Diplomats and lobbyists are patting
themselves on their backs for having accomplished
what seemed nearly impossible even a few weeks ago
- getting the necessary enabling legislation
passed through Congress. New Delhi is relieved
that several of the concerns it had raised with
regard to provisions in bills passed by the House
of Representatives and the Senate have been
addressed in the conference committee, which
ironed out differences in the bills passed by the
two houses.
Much of the language that was
jarring has been deleted or diluted. For instance,
the provision in the House of Representatives'
bill that made it binding on the US to stop fuel
supplies to India by other countries should it
stop its own supplies has been done away with.
And the Senate's insistence on "annual
certification" by the US administration that India
is complying with all the conditions has been
watered down to an annual "assessment" that the US
government does in the case of several other laws.

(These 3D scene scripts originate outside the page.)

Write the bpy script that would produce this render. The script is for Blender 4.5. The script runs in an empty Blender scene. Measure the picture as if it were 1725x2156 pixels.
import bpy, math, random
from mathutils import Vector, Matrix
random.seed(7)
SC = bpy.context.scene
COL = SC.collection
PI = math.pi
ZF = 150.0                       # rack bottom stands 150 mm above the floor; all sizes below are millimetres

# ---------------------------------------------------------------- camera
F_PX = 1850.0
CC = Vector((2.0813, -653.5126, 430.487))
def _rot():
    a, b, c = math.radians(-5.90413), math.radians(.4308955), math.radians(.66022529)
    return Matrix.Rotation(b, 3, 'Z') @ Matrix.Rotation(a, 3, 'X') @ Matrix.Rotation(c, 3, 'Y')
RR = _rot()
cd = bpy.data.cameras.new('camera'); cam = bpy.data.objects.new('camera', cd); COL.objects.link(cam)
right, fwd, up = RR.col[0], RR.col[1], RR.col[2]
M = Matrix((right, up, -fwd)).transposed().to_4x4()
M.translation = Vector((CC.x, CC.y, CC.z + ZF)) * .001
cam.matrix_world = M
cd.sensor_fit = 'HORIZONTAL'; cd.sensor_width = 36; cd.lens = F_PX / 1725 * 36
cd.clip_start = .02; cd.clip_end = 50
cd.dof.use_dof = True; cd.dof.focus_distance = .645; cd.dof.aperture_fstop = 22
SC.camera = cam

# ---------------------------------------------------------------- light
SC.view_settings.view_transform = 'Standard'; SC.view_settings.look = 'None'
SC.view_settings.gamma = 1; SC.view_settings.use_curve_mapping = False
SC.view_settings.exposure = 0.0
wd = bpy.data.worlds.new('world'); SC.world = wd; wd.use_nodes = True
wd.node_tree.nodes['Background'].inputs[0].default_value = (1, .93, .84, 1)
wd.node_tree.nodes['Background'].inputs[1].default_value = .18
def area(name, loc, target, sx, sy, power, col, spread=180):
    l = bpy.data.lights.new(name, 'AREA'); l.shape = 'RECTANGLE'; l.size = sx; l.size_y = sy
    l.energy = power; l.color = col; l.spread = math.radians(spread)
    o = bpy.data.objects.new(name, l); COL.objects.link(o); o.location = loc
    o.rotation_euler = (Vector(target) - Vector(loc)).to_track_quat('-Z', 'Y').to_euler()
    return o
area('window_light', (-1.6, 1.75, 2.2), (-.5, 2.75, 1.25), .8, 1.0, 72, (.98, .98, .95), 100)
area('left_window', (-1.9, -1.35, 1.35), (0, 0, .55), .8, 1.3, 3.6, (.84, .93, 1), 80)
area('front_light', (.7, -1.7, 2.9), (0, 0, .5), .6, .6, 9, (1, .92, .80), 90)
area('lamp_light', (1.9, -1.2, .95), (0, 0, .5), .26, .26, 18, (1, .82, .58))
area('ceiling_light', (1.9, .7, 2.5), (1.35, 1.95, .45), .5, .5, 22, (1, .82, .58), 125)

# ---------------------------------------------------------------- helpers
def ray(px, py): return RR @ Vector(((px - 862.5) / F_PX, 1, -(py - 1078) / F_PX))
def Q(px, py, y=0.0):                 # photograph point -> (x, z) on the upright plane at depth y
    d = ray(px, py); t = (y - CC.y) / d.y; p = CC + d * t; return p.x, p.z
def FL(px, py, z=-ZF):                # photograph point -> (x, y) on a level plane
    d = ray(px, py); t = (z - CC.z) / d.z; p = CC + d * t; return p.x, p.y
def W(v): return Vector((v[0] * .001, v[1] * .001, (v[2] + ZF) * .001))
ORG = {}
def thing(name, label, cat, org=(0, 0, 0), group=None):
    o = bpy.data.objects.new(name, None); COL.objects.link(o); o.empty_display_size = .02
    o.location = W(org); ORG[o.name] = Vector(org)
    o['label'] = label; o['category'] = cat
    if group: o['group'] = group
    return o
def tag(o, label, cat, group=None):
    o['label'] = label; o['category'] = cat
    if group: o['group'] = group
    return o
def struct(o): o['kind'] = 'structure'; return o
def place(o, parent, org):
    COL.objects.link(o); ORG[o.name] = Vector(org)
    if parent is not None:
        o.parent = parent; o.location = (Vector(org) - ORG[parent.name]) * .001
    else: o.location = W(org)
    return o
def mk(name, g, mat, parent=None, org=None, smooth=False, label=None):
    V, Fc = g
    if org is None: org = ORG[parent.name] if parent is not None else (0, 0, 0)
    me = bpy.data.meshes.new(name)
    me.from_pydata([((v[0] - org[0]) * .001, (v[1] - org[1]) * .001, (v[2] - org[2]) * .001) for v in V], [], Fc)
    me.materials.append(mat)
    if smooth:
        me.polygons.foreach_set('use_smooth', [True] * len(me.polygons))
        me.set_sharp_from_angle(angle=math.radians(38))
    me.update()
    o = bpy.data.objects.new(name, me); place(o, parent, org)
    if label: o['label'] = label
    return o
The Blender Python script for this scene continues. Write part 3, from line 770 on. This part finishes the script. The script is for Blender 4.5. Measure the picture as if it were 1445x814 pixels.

The controversial demand that India dovetails its
Iran policy to US concerns over its nuclear
program has been made a non-binding clause in the
legislation.
C Raja Mohan,
strategic-affairs editor with the Indian Express,
has described the US legislation removing
restrictions of nuclear trade as India's "nuclear
liberation". It "has not only freed India from
three and a half decades of nuclear bondage, but
also met two of India's very important strategic
objectives - breaking the nuclear parity with
Pakistan and establishing strategic equivalence
with China".
Mohan points out that the
nuclear Non-Proliferation Treaty (NPT) regime had
denied India cooperation both on nuclear weapons
and on civil nuclear energy. Now the
administration of US President George W Bush has
come around to accepting that India should have
both. Besides, "in declaring that this exemption
from global nuclear rules is only for India and
that a similar favor will not be extended to
Pakistan, Congress broke the long-standing sense
of nuclear parity between New Delhi and Islamabad.
In accepting that New Delhi is a nuclear-weapon
power, and making special rules for civilian
nuclear cooperation with it, the US has also
established a practical nuclear equivalence
between India and China."
But several
scientists and analysts do not buy into this
argument. They are not impressed with the
legislation. They argue that language has been
tweaked and clauses shifted around from one
section to another and that by and large India's
concerns remain.
According to P K Iyengar,
former chairman of India's Atomic Energy
Commission, the legislation aims at indirectly
making India party to the NPT, the Fissile
Material Cut-off Treaty and the Comprehensive Test
Ban Treaty (CTBT) without India signing them. He
pointed out that the cooperation would be
terminated if India conducted a nuclear test. "It
is impossible to have a minimum credible deterrent
without conducting nuclear tests," he said. There
is concern too over end-use monitoring by the US.
Proponents of the nuclear deal in India
are hailing it for ending the "nuclear apartheid
of the past 30 years". They are pointing out that
the legislation, while not saying so explicitly,
deals with India as a nuclear-weapons power.
This is not so, says Bharat Karnad,
research fellow in the Center for Policy Research
in Delhi and author of Nuclear Weapons and
Indian Security: The Realist Foundations of
Strategy. "India continues to be treated as a
non-nuclear state," Karnad told Asia Times Online.
It is being denied full civilian nuclear
cooperation. Access to cutting-edge technologies
relating to enrichment, reprocessing of spent
fuel, and heavy-water production has been refused.
"Besides, the requirement that India accept
safeguards in perpetuity on its civilian nuclear
reactors is something that is applicable to
non-nuclear-weapon states," Karnad argued.